§ Job:
Pull out the lines from the line containing "Continue the Blender" through the line containing "mb.box(x - .13, x", both lines included, and copy them exactly.

***

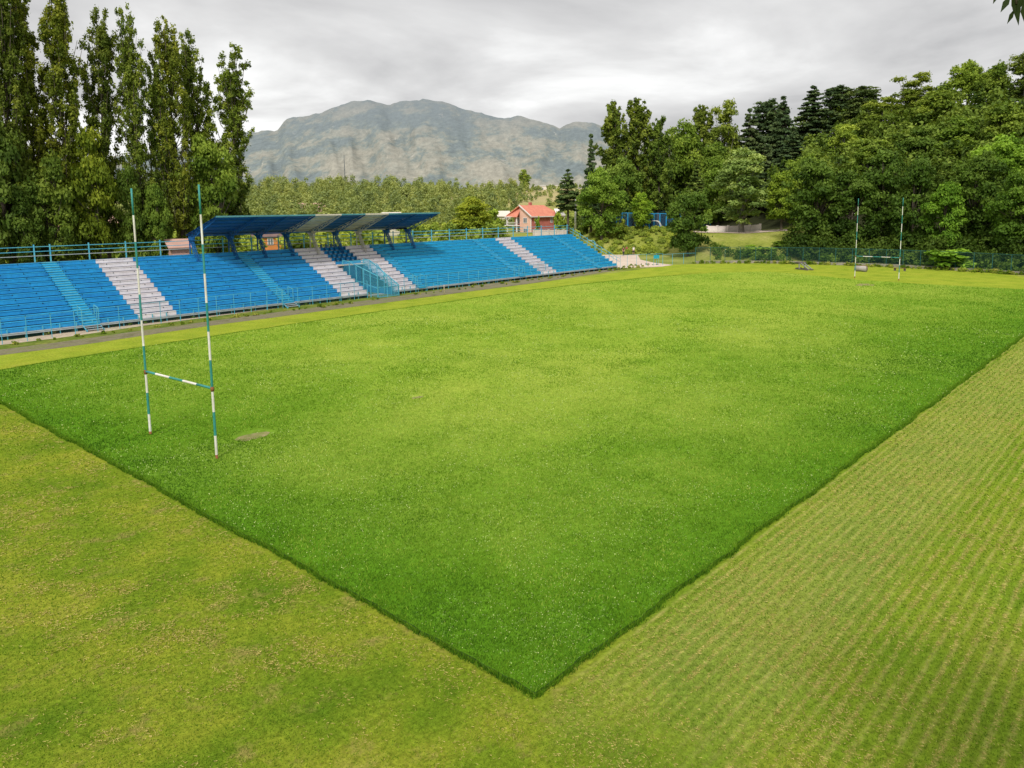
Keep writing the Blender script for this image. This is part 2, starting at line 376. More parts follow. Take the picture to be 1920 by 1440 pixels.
# ground sheet: polar grid, centred under the viewpoint, reaching the horizon
def ground_sheet():
    R = list(np.concatenate([[0, 20, 40, 60], np.arange(66, 130, 8), np.arange(130, 212, 2.5), np.arange(214, 300, 5), np.arange(300, 560, 12), [600, 700, 900, 1300, 2000, 3500, 6000, 10000, 20000]]))
    na = 720; V, F = [(CAM[0], CAM[1], 0)], []
    for r in R[1:]:
        for k in range(na):
            a = 2*math.pi*k/na; x, y = CAM[0]+r*math.cos(a), CAM[1]+r*math.sin(a); V.append((x, y, Hgt(x, y)-.012))
    for k in range(na): F.append((0, 1+k, 1+(k+1) % na))
    for i in range(len(R)-2):
        b = 1+i*na
        for k in range(na): F.append((b+k, b+na+k, b+na+(k+1) % na, b+(k+1) % na))
    me = bpy.data.meshes.new('ground'); me.from_pydata(V, [], F)
    wd = []
    for x, y, z in V:
        D = math.hypot(x-CAM[0], y-CAM[1]); u = u_of(x, y)
        wd.append(0 if D < 120 or D > 600 else max(sm(u, 1490, 1540)*sm(D, 137, 142), sm(u, 1120, 1150)*sm(D, 172, 182)))
    at_ = me.attributes.new('wooded', 'FLOAT', 'POINT'); at_.data.foreach_set('value', wd); me.polygons.foreach_set('use_smooth', [True]*len(F))
    o = bpy.data.objects.new('ground', me); COL.objects.link(o); o['kind'] = 'structure'
    def ex(ns, ls, co, c):
        sx = ns.new('ShaderNodeSeparateXYZ'); ls.new(co, sx.inputs[0])
        rz = ramp(ns, [(0, 0), (.5, 1)]); ls.new(math_(ns, ls, 'MULTIPLY_ADD', sx.outputs[2], .1, -.75), rz.inputs[0])
        c = mixc(ns, ls, rz.outputs[0], c, (.40, .34, .17))
        a = N(ns, 'ShaderNodeAttribute', attribute_name='wooded'); return mixc(ns, ls, a.outputs['Fac'], c, (.035, .040, .018))
    me.materials.append(groundmat('rough_grass', [(.3, (.13, .17, .03)), (.5, (.26, .29, .055)), (.7, (.38, .36, .12))], .12, 2.2, .4, None, .8, ex))
ground_sheet()

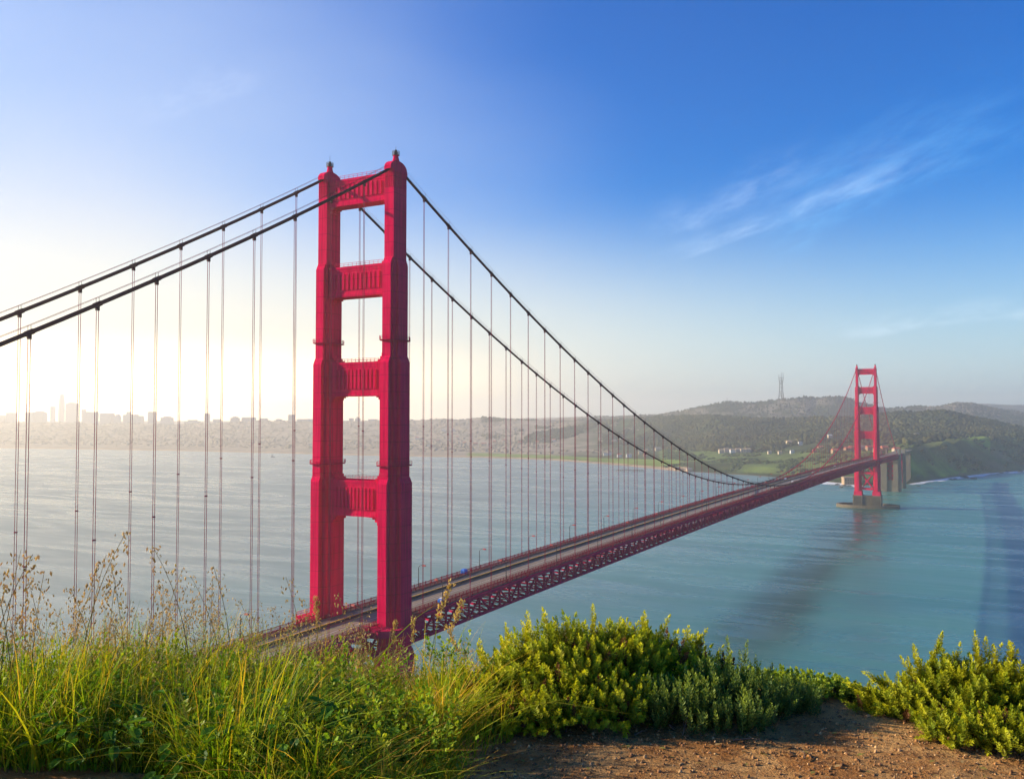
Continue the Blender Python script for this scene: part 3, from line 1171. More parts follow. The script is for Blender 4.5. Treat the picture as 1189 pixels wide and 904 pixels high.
def suspender(mb, x, y, z0, z1, r):
    for dy in (-.27, .27):
        mb.tube([(x, y + dy, z0), (x, y + dy, z1)], r, 5)
    mb.box(x - .25, x + .25, y - .5, y + .5, z0 - .3, z0 + .55)
    if z1 - z0 > 30:
        mb.box(x - .13, x + .13, y - .38, y + .38, z0 + (z1 - z0) * .45, z0 + (z1 - z0) * .45 + .3)


for s in (1, -1):
    for y in [-y for y in sus_n if y < 300] + BAND + [SPAN + y for y in sus_n if y < 290]:
        z0, z1 = float(zdeck(y)), zcable(y) - 1.3
        if z1 - z0 < 1.0:
            continue
        r = 0.075 if y < 350 else (0.085 if y < 800 else 0.10)
        if (-140 < y < 600):
            mb = MB()
            suspender(mb, s * HX, y, z0, z1, r)
            mb.build('suspender', M['rope'], bridge)
        else:
            suspender(far, s * HX, y, z0, z1, r)
o = far.build('suspender_ropes', M['rope'], bridge)
o['kind'] = 'stuff'

# concrete pylons and anchorage housing at both ends
for y0, sg in ((SPAN + SIDE, 1), (-SIDE, -1)):
    for k, (yy, zt) in enumerate(((y0 + sg * 6, 82.0), (y0 + sg * 103, 80.0))):
        mb = MB()
        for s in (-1, 1):
            for xa, xb, ya_, za in ((5.0, 15.2, 7.5, 61.5), (6.4, 13.8, 8.3, 58.0), (4.6, 15.9, 4.4, 56.0)):
                x0_, x1_ = sorted((s * xa, s * xb))
                mb.box(x0_, x1_, yy - ya_, yy + ya_, -6, za)
            for xa, xb, ya_, za in ((15.25, 18.4, 6.2, zt - 2.0), (15.3, 18.0, 5.2, zt)):
                x0_, x1_ = sorted((s * xa, s * xb))
                mb.box(x0_, x1_, yy - ya_, yy + ya_, -6, za)
        mb.box(-5.2, 5.2, yy - 6, yy + 6, -6, 22)
        mb.box(-14.5, 14.5, yy - 4.9, yy + 4.9, 55.6, 62.2)
        mb.box(-5.1, 5.1, yy + 3.0, yy + 3.9, 22, 57)
        py = mb.build('pylon', M['concrete'], bridge)
        mb = MB()
        for k2 in range(4):
            z0 = 22 + 9 * k2
            mb.beam((-5.2, yy - 5.2, z0), (5.2, yy - 5.2, z0 + 9), .9, .9, (0, 1, 0))
            mb.beam((5.2, yy - 5.25, z0), (-5.2, yy - 5.25, z0 + 9), .9, .9, (0, 1, 0))
            mb.box(-5.0, 5.0, yy - 5.6, yy - 4.7, z0 + 8.4, z0 + 9.4)
        mb.build('steel_infill', M['steel'], py)
    # steel arch between the pylons
    mb = MB()
    for s in (-1, 1):
        prev = None
        for k in range(15):
            t_ = k / 14
            y = y0 + sg * (15 + 80 * t_)
            z = 12 + 44 * (1 - (2 * t_ - 1) ** 2)
            if prev:
                mb.beam((s * 13, prev[0], prev[1]), (s * 13, y, z), 1.0, 2.4)
            mb.beam((s * 13, y, z), (s * 13, y, 68), .6, .6)
            prev = (y, z)
    mb.box(-13.6, 13.6, min(y0 + sg * 14, y0 + sg * 96), max(y0 + sg * 14, y0 + sg * 96), 67.2, 70.6)
    mb.build('arch_span', M['steel'], bridge)
    mb = MB()
    ya, yb = sorted((y0 + sg * 1.0, y0 + sg * 330))
    mb.box(-13.2, 13.2, ya, yb, 69.4 if sg > 0 else 69.4, 70.9)
    ys_ = np.arange(ya + 130 if sg > 0 else ya, yb, 30.0)
    for y in ys_:
        mb.box(-11, 11, y - 1.5, y + 1.5, 5, 69.4)
    mb.build('approach_viaduct', M['concrete'], bridge)


# ------------------------------------------------------------------ lamps, barrels and traffic on the deck
def make_lamp():
    t = empty('street_lamp')
    p = MB()
    p.tube([(0, 0, 0), (0, 0, 1.0), (0, 0, 7.4)], [.24, .17, .13], 8)
    arc = []
    for k in range(7):
        a = math.pi / 2 * k / 6
        arc.append((1.6 * (1 - math.cos(a)), 0, 7.4 + 1.1 * math.sin(a)))
    arc.append((2.3, 0, 8.5))
    p.tube(arc, .11, 6)
    p.lathe(0, 0, [(.28, 0), (.28, .35), (.16, .7)], 8)
    p.build('pole', M['dark'], t)
    h = MB()
    h.frust(1.8, 3.3, -.38, .38, 8.22, 1.95, 3.1, -.22, .22, 8.72)
    h.build('lamp_head', M['lampred'], t)
    return t


lamp0 = make_lamp()
lamp0['category'] = 'street lamp'
first = True
for s, off_, lab, grp in ((-1, 6.0, 'hooked deck lamp on the far pavement railing of the bridge', 'lamps along the far bridge pavement'), (1, 30.0, 'hooked deck lamp on the near pavement railing of the bridge', 'lamps along the near bridge pavement')):
    for k in range(-2, 28):
        y = off_ + 45.72 * k
        if y < -95 or abs(y) < 9 or y > SPAN - 20:
            continue
        o = lamp0 if first else copy_tree(lamp0)
        first = False
        o.location = (s * 12.55, y, float(zdeck(y)) + .26)
        o.rotation_euler = (0, 0, math.pi if s > 0 else 0)
        o['label'] = lab
        o['group'] = grp
        o['category'] = 'street lamp'

# blue covered work carts parked on the pavements
for (x, y, lab) in ((-12.0, 84.0, 'blue tarpaulin-covered crate on the far pavement of the bridge'), (11.6, 31.0, 'blue covered crate with a white top on the near pavement of the bridge')):
    t = tag(empty('covered_crate', (x, y, float(zdeck(y)) + .26)), lab, 'crate')
    MB().box(-.95, .95, -1.2, 1.2, .12, 1.5).frust(-1.0, 1.0, -1.25, 1.25, 1.5, -.6, .6, -.9, .9, 2.05).build('cover', M['blue'], t)
    MB().box(-1.05, 1.05, -1.3, 1.3, .0, .14).build('pallet', M['timber'], t)
    if x > 0:
        MB().frust(-.62, .62, -.92, .92, 2.05, -.35, .35, -.6, .6, 2.3).build('top_flap', M['white'], t)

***

§ Task answer:
Continue the Blender Python script for this scene: part 3, from line 1171. More parts follow. The script is for Blender 4.5. Treat the picture as 1189 pixels wide and 904 pixels high.
def suspender(mb, x, y, z0, z1, r):
    for dy in (-.27, .27):
        mb.tube([(x, y + dy, z0), (x, y + dy, z1)], r, 5)
    mb.box(x - .25, x + .25, y - .5, y + .5, z0 - .3, z0 + .55)
    if z1 - z0 > 30:
        mb.box(x - .13, x + .13, y - .38, y + .38, z0 + (z1 - z0) * .45, z0 + (z1 - z0) * .45 + .3)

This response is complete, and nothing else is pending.